Alongside the S&P 500, the Nasdaq Composite also closed at a new all-time high. The market's upward momentum was sustained by a combination of exceptional corporate earnings, particularly in the technology sector, and signs of potential geopolitical easing.
Tech and Earnings Fuel Market Momentum
The technology sector once again provided the primary thrust for the market’s advance. Shares in Apple climbed 3.3% following an earnings report that showcased a significant surge in sales, beating Wall Street forecasts.
Company executives noted that sales figures could have been even stronger if not for ongoing supply constraints affecting the advanced chips required for its products.
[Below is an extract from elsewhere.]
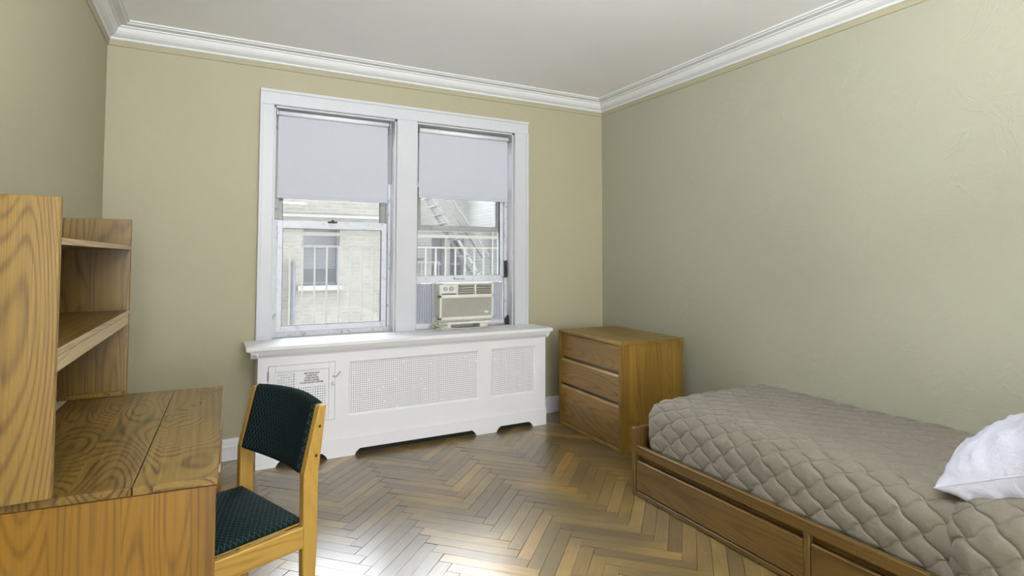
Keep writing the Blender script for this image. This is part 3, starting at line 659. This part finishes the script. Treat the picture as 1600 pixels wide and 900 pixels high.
for y in (-2.79, -3.27 - 0.5): P('stile', BX(BX0 + 0.003, BX0 + 0.030, y - 0.014, y + 0.014, 0.028, 0.235, bev=0.002), 'bed_z')
for ya, yb in ((-2.774, -1.730), (-3.752, -2.806)):
    d = P('drawer', BX(BX0 + 0.005, BX0 + 0.025, ya + 0.002, yb - 0.002, 0.034, 0.202, bev=0.003), 'bed_y')
    P('drawer_box', BX(BX0 + 0.028, -0.5, ya + 0.03, yb - 0.03, 0.04, 0.18), 'bed_y', d)
P('divider', BX(BX0 + 0.035, BX0 + 0.045, BYh + 0.03, BY0 - 0.028, 0.20, 0.235), 'shelf_top')

# mattress and bedspread
QA, QS, QT = 0.05, 0.118, 0.146
def qd(s, t_):
    S = s / QS; T_ = t_ / QT
    u = S + T_; v = S - T_
    u2 = u + QA * math.sin(2 * math.pi * v); v2 = v - QA * math.sin(2 * math.pi * u)
    q = abs(math.sin(math.pi * u2)) * abs(math.sin(math.pi * v2)); d = min(abs(u2 - round(u2)), abs(v2 - round(v2)))
    return 0.45 * q ** 0.35 + 0.30 * q + 0.25 * (1 - math.exp(-(d / 0.07) ** 2))
def softbox(x0, x1, y0, y1, z0, z1, Rxy, Rz, step, amp, sag=None, bulge=0.0, quilt=True, seed=0):
    nx, ny, nz = max(4, int((x1 - x0) / step)), max(4, int((y1 - y0) / step)), max(4, int((z1 - z0) / step))
    b = bmesh.new(); V = {}; from mathutils import noise as mn; uvl = b.loops.layers.uv.verify()
    def st(i, j, k, side):
        X = x0 + (x1 - x0) * i / nx; Y = y0 + (y1 - y0) * j / ny; Z = z0 + (z1 - z0) * k / nz; dn = z1 - Z
        return {'t': (X, Y), 'x0': (x0 - dn, Y), 'x1': (x1 + dn, Y), 'y0': (X, y0 - dn), 'y1': (X, y1 + dn)}[side]
    def F4(side, *ks):
        f = b.faces.new([vert(*q) for q in ks])
        for lp, q in zip(f.loops, ks): lp[uvl].uv = st(*q, side)
    def vert(i, j, k):
        key = (i, j, k)
        if key in V: return V[key]
        X = x0 + (x1 - x0) * i / nx; Y = y0 + (y1 - y0) * j / ny; Z = z0 + (z1 - z0) * k / nz
        cx = min(max(X, x0 + Rxy), x1 - Rxy); cy = min(max(Y, y0 + Rxy), y1 - Rxy); cz = min(max(Z, z0 + Rz * 0.5), z1 - Rz)
        d = Vector(((X - cx) / Rxy, (Y - cy) / Rxy, (Z - cz) / (Rz if Z > cz else Rz * 0.5)))
        L = d.length
        # keep arc spacing even on the rounded rim
        n = d / L if L > 1e-6 else Vector((0, 0, 1))
        if L > 1e-6: co = Vector((cx + n.x * Rxy, cy + n.y * Rxy, cz + n.z * (Rz if Z > cz else Rz * 0.5)))
        else: co = Vector((X, Y, Z))
        nn = Vector((n.x / Rxy, n.y / Rxy, n.z / Rz)).normalized()
        if bulge:
            tz = (co.z - z0) / (z1 - z0); side = min(1, abs(n.x) + abs(n.y)) if abs(n.z) < 0.98 else 0
            co += Vector((n.x, n.y, 0)) * bulge * math.sin(math.pi * min(max(tz, 0), 1))
        if quilt:
            s, t_ = X, Y
            if i == 0: s = x0 - (z1 - Z)
            elif i == nx: s = x1 + (z1 - Z)
            if j == ny: t_ = y1 + (z1 - Z)
            elif j == 0: t_ = y0 - (z1 - Z)
            h = qd(s, t_) * amp * (1.0 if (i in (0, nx) or j in (0, ny)) else 0.75)
            h += 0.0030 * mn.noise(Vector((co.x * 22, co.y * 22, co.z * 9 + seed)))
            h += 0.010 * mn.noise(Vector((co.x * 2.3, co.y * 2.3, co.z * 2.3 + seed)))
            co += nn * h
        if sag: co.z += sag(co)
        V[key] = b.verts.new(co); return V[key]
    for i in range(nx):
        for j in range(ny):
            F4('t', (i, j, nz), (i + 1, j, nz), (i + 1, j + 1, nz), (i, j + 1, nz)); F4('t', (i, j, 0), (i, j + 1, 0), (i + 1, j + 1, 0), (i + 1, j, 0))
    for i in range(nx):
        for k in range(nz):
            F4('y0', (i, 0, k), (i + 1, 0, k), (i + 1, 0, k + 1), (i, 0, k + 1)); F4('y1', (i, ny, k), (i, ny, k + 1), (i + 1, ny, k + 1), (i + 1, ny, k))
    for j in range(ny):
        for k in range(nz):
            F4('x0', (0, j, k), (0, j, k + 1), (0, j + 1, k + 1), (0, j + 1, k)); F4('x1', (nx, j, k), (nx, j + 1, k), (nx, j + 1, k + 1), (nx, j, k + 1))
    return b
MX0, MX1, MY0, MY1, MZ0, MZ1 = -1.032, -0.035, -3.76, -1.752, 0.242, 0.555
mt = part('mattress', softbox(MX0 + 0.02, MX1 - 0.01, MY0 + 0.01, MY1 - 0.02, MZ0, MZ1 - 0.03, 0.06, 0.05, 0.05, 0, quilt=False), 'pillow', None, True)
tag(mt, 'single mattress under the quilted taupe bedspread', 'mattress')
bs = thing('bedspread', 'quilted taupe bedspread covering the bed mattress', 'bedspread', (-0.55, -2.75, 0.3))
part('cover', softbox(MX0, MX1, MY0, MY1, MZ0 + 0.003, MZ1, 0.11, 0.11, 0.0062, 0.011, bulge=0.012), 'spread', bs, True, world=True)
def rise(co):
    k = min(max((-3.30 - co.y) / 0.22, 0), 1); k = k * k * (3 - 2 * k); top = min(max((co.z - 0.45) / 0.09, 0), 1)
    kx = min(max((co.x + 1.05) / 0.16, 0), 1)
    return 0.075 * k * top * (0.35 + 0.65 * kx)
part('turned_back_layer', softbox(MX0 - 0.026, MX1, MY0 - 0.01, -3.285, MZ0 + 0.004, MZ1 + 0.026, 0.10, 0.11, 0.0066, 0.011, sag=rise, bulge=0.02, seed=5), 'spread', bs, True, world=True, label='second raised layer of the spread over the head end')

# pillow
def pillow_bm(a, bb, T, n=56):
    from mathutils import noise as mn
    b = bmesh.new(); G = {}
    for s in (1, -1):
        for i in range(n + 1):
            for j in range(n + 1):
                u = math.sin((-1 + 2 * i / n) * math.pi / 2); v = math.sin((-1 + 2 * j / n) * math.pi / 2)
                rim = i in (0, n) or j in (0, n)
                if rim and s < 0: G[(s, i, j)] = G[(1, i, j)]; continue
                x = a * u * (1 - 0.07 * (1 - v * v)) ; y = bb * v * (1 - 0.09 * (1 - u * u))
                h = T * ((1 - abs(u) ** 3.6) * (1 - abs(v) ** 3.6)) ** 0.52
                wr = 0.012 * mn.noise(Vector((u * 3, v * 7 + 3 * s, s))) + 0.006 * mn.noise(Vector((x * 25 + y * 11, y * 9, s * 3)))
                ridge = 0.010 * (1 - abs(mn.noise(Vector((x * 6 - y * 10, x * 3 + y * 2, 5 + s))))) ** 5
                z = s * (h + (wr + ridge) * min(1, h / 0.03))
                G[(s, i, j)] = b.verts.new((x, y, z))
        for i in range(n):
            for j in range(n):
                f = (G[(s, i, j)], G[(s, i + 1, j)], G[(s, i + 1, j + 1)], G[(s, i, j + 1)])
                if len(set(f)) == 4: b.faces.new(f if s > 0 else f[::-1])
    return b
pw = thing('pillow', 'plump white pillow lying at the head of the taupe bed', 'pillow', (-0.645, -3.486, 0.707))
pw.rotation_euler = (math.radians(-26), math.radians(-1), math.radians(2))
part('pillow_case', pillow_bm(0.40, 0.27, 0.138), 'pillow', pw, True)
rim = []
for q in range(120):
    t_ = q / 120 * 4; e = t_ % 1; k = int(t_); u, v = [(-1 + 2 * e, -1), (1, -1 + 2 * e), (1 - 2 * e, 1), (-1, 1 - 2 * e)][k]
    u, v = math.sin(u * math.pi / 2), math.sin(v * math.pi / 2)
    rim.append((0.40 * u * (1 - 0.07 * (1 - v * v)), 0.27 * v * (1 - 0.09 * (1 - u * u)), 0.0))
part('edge_seam', tube(rim + [rim[0]], 0.0028, 6), 'pillow', pw, True)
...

This very shortage has ignited a massive rally in semiconductor stocks this year.
Intel emerged as one of the week's top performers, gaining 21% and bringing its year-to-date increase to an impressive 170%. Other chip-related companies, including Qualcomm and Sandisk, also recorded double-digit percentage gains for the week.
Corporate Profits Broadly Exceed Forecasts
The strength in corporate performance extends well beyond a few tech giants. According to data from FactSet, S&P 500 companies have surpassed first-quarter earnings estimates by an aggregate of 21%, a figure dramatically higher than the 7.3% five-year average.
Overall first-quarter earnings growth has averaged 27%, representing the highest level since 2021. Ulrike Hoffmann-Burchardi of UBS Global Wealth Management noted that while tech is leading, earnings growth is broadening across sectors, supported by resilient consumer spending and an emerging cyclical upswing.
This sentiment was echoed by Mark Hackett at Nationwide, who observed that bearish investors have “largely capitulated” in the face of the market’s persistent strength.
Economic Signals and Geopolitical Factors
Adding to investor optimism were fresh economic data and developments abroad. A report on Friday indicated that U.S. factory activity expanded in April, a sign of economic acceleration even as price pressures from the ongoing war continued to rise.
Furthermore, reports that Iran submitted a new proposal to Washington regarding a potential end to the war provided a boost to market sentiment. While the two sides are said to remain far apart, the development was viewed as an encouraging sign, contributing to a 2% decline in Brent crude oil futures to $108.17 a barrel.
However, the day’s news wasn’t universally positive. Shares of Spirit Airlines plummeted approximately 60% in over-the-counter trading to below 60 cents after reports surfaced that the budget airline is preparing to cease operations, wiping out value for investors who had hoped for a government-backed rescue deal.